#### MATERIAL PROVIDED

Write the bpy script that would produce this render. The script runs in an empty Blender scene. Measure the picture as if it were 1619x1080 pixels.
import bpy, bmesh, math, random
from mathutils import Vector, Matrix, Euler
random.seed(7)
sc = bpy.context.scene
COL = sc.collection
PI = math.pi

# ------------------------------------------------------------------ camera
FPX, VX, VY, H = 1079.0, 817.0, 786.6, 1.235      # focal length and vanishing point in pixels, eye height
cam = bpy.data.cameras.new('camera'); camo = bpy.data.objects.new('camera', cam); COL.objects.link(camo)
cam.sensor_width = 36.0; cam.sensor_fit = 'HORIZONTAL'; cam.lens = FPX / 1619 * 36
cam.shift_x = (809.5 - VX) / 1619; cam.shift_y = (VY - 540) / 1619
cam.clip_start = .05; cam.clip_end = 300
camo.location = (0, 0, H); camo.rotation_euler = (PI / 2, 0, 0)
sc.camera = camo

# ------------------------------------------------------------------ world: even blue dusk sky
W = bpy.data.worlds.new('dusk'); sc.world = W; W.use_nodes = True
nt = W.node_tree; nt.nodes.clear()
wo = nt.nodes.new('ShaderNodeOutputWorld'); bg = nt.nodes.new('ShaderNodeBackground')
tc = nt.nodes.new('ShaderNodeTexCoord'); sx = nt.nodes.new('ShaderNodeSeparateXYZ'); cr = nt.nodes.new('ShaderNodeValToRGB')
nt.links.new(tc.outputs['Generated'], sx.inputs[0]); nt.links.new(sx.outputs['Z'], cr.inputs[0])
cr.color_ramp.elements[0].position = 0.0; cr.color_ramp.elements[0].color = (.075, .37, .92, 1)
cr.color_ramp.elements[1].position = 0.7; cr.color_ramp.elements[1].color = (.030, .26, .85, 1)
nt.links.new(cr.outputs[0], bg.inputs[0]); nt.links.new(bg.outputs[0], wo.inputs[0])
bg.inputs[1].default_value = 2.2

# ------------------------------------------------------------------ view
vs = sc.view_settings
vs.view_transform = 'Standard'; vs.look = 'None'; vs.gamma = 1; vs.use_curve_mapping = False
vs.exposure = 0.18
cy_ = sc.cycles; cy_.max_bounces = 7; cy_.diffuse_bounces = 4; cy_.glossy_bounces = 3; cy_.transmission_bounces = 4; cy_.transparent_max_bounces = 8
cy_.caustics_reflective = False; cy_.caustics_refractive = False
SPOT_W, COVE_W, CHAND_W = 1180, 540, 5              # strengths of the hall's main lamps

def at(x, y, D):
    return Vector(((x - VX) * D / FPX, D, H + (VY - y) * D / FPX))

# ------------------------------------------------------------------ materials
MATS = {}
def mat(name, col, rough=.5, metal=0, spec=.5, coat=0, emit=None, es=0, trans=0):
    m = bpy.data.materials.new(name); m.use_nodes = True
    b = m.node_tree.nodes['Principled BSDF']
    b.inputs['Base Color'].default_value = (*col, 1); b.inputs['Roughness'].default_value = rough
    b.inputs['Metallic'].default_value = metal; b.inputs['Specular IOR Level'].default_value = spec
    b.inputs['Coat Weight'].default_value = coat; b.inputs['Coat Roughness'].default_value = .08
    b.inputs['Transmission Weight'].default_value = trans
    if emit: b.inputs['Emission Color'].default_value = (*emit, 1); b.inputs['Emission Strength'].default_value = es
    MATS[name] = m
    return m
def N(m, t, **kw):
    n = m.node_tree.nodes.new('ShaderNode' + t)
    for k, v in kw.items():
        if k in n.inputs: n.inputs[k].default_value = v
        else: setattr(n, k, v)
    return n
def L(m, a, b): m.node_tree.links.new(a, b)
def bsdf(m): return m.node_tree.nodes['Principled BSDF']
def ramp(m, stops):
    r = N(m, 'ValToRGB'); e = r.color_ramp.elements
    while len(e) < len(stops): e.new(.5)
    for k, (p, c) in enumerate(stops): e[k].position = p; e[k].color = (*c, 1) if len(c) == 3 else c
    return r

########

▶ **WHAT IS REQUIRED**: Look at the material above and copy, word for word, its lines from the first through the one containing "PI = math.pi".

▶ **FULL OUTPUT**:
Write the bpy script that would produce this render. The script runs in an empty Blender scene. Measure the picture as if it were 1619x1080 pixels.
import bpy, bmesh, math, random
from mathutils import Vector, Matrix, Euler
random.seed(7)
sc = bpy.context.scene
COL = sc.collection
PI = math.pi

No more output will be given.